Quant à dissocier le droit de vote du droit à l’éligibilité, comme le proposent les défenseurs de l’abaissement de la majorité civique à 16 ans – car une personne mineure n’ayant pas encore le droit de diriger sa vie ne peut être élue pour diriger une population ! -, c’est créer une sous-classe de citoyens : les demi-citoyens n’auraient que le droit de vote, les « vrais » citoyens auraient droit de vote et d’éligibilité. Sous prétexte d’étendre le droit de vote à un plus grand nombre de personnes, on bricole une inégalité inadmissible. La démocratie est un régime politique très exigeant, ce n’est pas un flatte-mineur.

Il est plus facile d’abaisser la majorité civique ou sexuelle que la majorité civile

Quand on abaisse l’âge de la majorité civique, on augmente le nombre des futurs bulletins de vote et le nombre des électeurs à gagner pour les formations politiques. Quand on abaisse l’âge de la majorité sexuelle, on augmente le nombre de personnes avec lesquelles des adultes peuvent avoir des relations sexuelles sans risquer d’être punis.

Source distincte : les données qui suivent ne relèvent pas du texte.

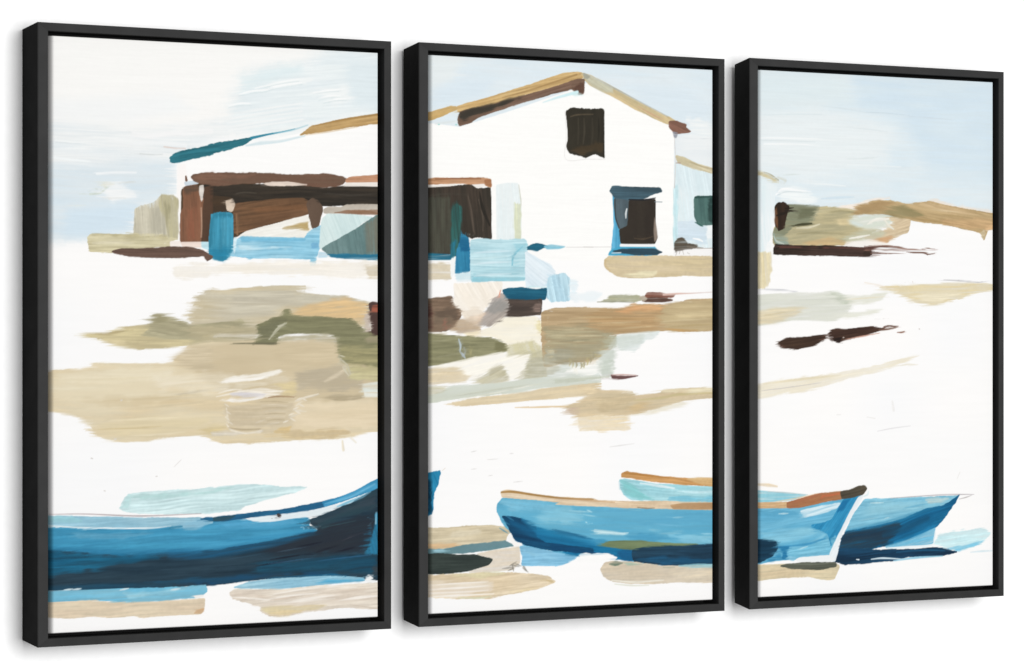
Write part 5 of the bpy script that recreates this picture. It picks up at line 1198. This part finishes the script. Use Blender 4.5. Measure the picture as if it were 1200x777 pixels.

Ceux qui plaident pour ces espèces d’abaissements n’encourent aucune responsabilité quelconque ; ils se font juste plaisir.

Quand on abaisse l’âge de la majorité civile, on modifie de manière sensible la relation parents-enfants, on diminue la durée de la responsabilité parentale. Selon le droit actuel les parents ne sont automatiquement tenus de contribuer financièrement à l’éducation de leur enfant que jusqu’à la majorité de ce dernier. Après, ils sont encore légalement tenus de le faire à certaines conditions, mais ce n’est plus automatique et si les parents ne le font pas spontanément, l’enfant doit le leur réclamer dans un procès. C’est très lourd psychiquement pour l’enfant. On constate nettement une péjoration de la situation financière de bien des jeunes pendant les années de gymnase, par exemple, depuis que l’âge de la majorité civile a été abaissée de 20 à 18 ans.

En deux mots, quand les adultes demandent l’abaissement de l’âge de la majorité politique en la dissociant de la majorité civile, ils se font plaisir en dénaturant les droits civiques et en flattant les jeunes.